Kommunen können Einfluss nehmen
Helbig und Steinmetz sind auch der Frage nachgegangen, ob es die bauliche Struktur der Plattenbauten ist, die zu einer größeren Unzufriedenheit mit der Wohnsituation führt oder ob andere Faktoren als Erklärung dienen können. Die Analysen zeigen, dass es tatsächlich die ungünstige soziale Zusammensetzung der Großwohnsiedlungen ist, die zu höherer Unzufriedenheit führt. Positive Entwicklungen und eine deutlich bessere Beurteilung des eigenen Viertels zeigen sich entsprechend dort, wo Kommunen aktiv städtebauliche Programme durchgeführt haben und infolgedessen die soziale Zusammensetzung der Siedlungen gemischter ist. Beispiele sind das Ostseeviertel in Greifswald, Lankow in Schwerin und Lichtenhagen in Rostock, wo neben den Plattenbauten neue Ein- und Zweifamilienhäuser entstanden und die Wohnungen weitgehend im kommunalen Bestand sind. In Vierteln, in denen Wohnungen privatwirtschaftlich vermarktet werden, haben die Kommunen dagegen nur sehr geringen Einfluss auf die städtebauliche Entwicklung.
Insgesamt stehen die Kommunen vor einem großen Handlungsdruck.
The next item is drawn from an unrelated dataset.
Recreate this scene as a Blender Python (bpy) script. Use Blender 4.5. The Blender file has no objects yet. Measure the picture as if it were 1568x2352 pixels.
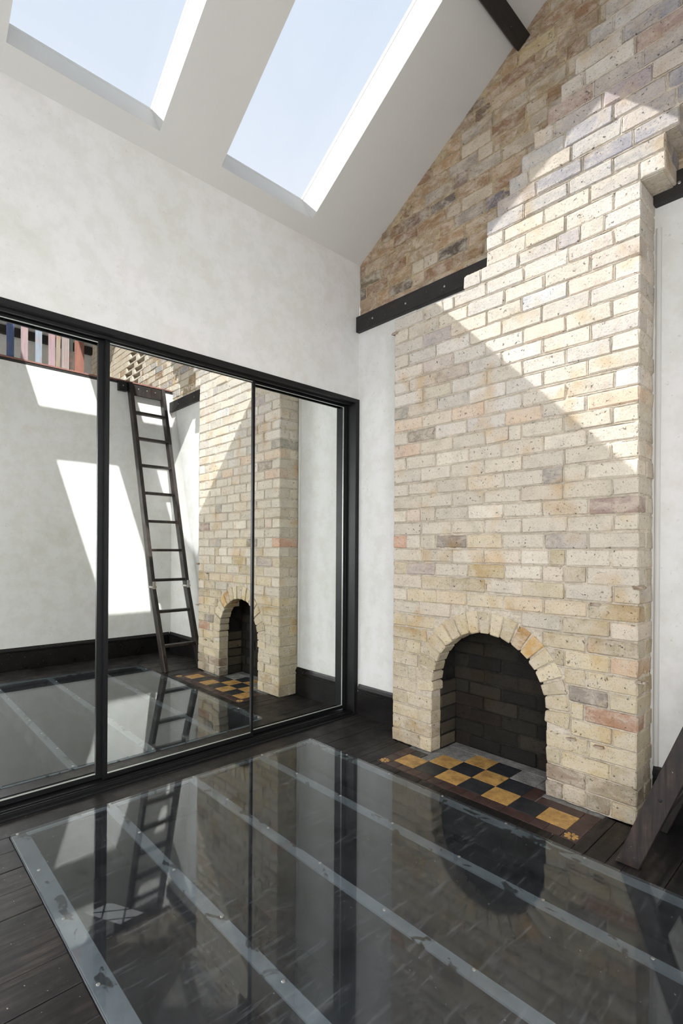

Die Forscher verweisen hier auf das Landesprogramm „Zukunft Wohnen“, das Startchancen-Programm der Bundesregierung und auf zivilgesellschaftliche Initiativen wie „Ein Quadratkilometer Bildung“, die diese Herausforderungen adressieren.
Hintergrund
Die Ergebnisse der Einwohnerbefragungen „Wohnen und Nachbarschaft“ und der Auswertungen von amtlichen Daten in den Städten Schwerin, Rostock und Greifswald wurden am 12. März 2024 der Öffentlichkeit vorgestellt. Zu der Online-Veranstaltung waren Repräsentant:innen und Einwohner:innen der drei Städte eingeladen. Die Befragung ist Teil des Projekts „Wissenschaftliche Begleitung der Wohnungsbaupolitik in Mecklenburg-Vorpommern“ am Leibniz-Institut für Bildungsverläufe (LIfBi).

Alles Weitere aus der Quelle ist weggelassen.